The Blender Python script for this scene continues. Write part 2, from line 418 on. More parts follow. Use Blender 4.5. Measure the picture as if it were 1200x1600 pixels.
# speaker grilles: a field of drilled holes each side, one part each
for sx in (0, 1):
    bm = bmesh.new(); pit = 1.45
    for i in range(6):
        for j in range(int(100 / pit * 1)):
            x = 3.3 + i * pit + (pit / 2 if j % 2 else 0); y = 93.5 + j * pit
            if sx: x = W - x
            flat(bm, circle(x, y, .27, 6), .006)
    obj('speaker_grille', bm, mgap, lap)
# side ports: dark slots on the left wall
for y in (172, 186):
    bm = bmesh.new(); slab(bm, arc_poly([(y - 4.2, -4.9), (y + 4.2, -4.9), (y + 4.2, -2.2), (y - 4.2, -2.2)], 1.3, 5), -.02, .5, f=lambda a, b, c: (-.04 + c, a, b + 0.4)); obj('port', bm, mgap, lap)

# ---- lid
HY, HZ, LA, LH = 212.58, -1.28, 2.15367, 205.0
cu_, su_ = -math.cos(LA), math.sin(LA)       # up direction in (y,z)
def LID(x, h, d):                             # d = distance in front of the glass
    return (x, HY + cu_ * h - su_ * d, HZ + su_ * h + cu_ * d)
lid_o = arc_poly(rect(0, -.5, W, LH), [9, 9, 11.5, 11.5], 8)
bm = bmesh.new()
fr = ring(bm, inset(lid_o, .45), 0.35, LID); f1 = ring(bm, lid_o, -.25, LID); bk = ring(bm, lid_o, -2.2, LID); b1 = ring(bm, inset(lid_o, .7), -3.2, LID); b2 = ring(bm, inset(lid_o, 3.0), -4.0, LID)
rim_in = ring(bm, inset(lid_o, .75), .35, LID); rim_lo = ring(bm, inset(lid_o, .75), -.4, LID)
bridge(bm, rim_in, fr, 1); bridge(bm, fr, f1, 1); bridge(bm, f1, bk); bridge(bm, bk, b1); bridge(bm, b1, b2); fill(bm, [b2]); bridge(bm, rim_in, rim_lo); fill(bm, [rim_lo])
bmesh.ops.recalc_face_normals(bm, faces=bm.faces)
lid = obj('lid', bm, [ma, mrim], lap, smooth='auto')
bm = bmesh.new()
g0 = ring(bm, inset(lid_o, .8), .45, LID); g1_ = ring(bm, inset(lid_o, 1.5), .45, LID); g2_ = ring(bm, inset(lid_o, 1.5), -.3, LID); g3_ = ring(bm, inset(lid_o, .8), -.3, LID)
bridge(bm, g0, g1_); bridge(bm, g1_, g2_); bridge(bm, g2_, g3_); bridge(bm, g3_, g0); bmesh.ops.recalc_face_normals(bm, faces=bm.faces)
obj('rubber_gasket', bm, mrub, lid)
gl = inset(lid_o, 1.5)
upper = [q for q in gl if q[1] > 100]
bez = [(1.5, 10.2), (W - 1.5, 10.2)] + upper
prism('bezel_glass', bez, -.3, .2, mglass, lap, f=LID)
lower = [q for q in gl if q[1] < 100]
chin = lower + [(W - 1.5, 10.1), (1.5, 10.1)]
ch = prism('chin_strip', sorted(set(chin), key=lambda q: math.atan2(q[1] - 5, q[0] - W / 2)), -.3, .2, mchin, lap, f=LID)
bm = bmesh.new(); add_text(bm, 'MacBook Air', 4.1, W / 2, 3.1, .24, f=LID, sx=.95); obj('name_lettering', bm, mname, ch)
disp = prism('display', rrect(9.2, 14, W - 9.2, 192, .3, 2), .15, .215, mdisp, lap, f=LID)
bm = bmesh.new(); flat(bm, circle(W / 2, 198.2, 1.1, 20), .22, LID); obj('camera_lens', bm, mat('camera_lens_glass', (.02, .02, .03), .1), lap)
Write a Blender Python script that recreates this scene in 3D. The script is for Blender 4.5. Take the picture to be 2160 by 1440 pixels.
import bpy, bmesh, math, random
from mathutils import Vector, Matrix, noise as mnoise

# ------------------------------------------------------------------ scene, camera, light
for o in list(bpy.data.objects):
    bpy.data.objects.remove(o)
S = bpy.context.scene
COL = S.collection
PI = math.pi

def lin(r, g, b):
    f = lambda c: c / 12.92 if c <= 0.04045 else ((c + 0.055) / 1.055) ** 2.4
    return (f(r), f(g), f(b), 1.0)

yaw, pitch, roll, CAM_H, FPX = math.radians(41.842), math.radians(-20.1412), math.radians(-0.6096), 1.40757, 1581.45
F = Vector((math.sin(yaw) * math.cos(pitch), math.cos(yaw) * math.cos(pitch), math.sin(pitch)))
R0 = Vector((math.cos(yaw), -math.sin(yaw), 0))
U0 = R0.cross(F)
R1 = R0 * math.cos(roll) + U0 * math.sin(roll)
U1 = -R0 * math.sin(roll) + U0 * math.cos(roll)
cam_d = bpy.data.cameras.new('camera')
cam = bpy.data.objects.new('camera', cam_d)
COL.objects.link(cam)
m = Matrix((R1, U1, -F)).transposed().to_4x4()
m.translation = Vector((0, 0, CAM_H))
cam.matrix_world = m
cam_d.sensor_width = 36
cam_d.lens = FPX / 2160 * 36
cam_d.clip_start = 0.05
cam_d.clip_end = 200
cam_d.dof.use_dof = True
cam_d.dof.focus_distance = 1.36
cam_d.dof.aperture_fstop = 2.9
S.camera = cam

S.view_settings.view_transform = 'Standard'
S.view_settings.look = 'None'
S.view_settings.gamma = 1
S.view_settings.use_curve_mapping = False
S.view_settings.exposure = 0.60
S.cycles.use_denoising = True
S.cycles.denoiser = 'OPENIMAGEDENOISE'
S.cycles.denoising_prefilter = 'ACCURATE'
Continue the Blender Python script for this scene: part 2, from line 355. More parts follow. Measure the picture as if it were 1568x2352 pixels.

---------------

### Brief
Starting at the first line of the entries above, please extract each line up to and including the line with "bm = bmesh.new(); slab(bm, arc_poly([(y", unchanged, and add nothing.

### Correct result
The Blender Python script for this scene continues. Write part 2, from line 418 on. More parts follow. Use Blender 4.5. Measure the picture as if it were 1200x1600 pixels.
# speaker grilles: a field of drilled holes each side, one part each
for sx in (0, 1):
    bm = bmesh.new(); pit = 1.45
    for i in range(6):
        for j in range(int(100 / pit * 1)):
            x = 3.3 + i * pit + (pit / 2 if j % 2 else 0); y = 93.5 + j * pit
            if sx: x = W - x
            flat(bm, circle(x, y, .27, 6), .006)
    obj('speaker_grille', bm, mgap, lap)
# side ports: dark slots on the left wall
for y in (172, 186):
    bm = bmesh.new(); slab(bm, arc_poly([(y - 4.2, -4.9), (y + 4.2, -4.9), (y + 4.2, -2.2), (y - 4.2, -2.2)], 1.3, 5), -.02, .5, f=lambda a, b, c: (-.04 + c, a, b + 0.4)); obj('port', bm, mgap, lap)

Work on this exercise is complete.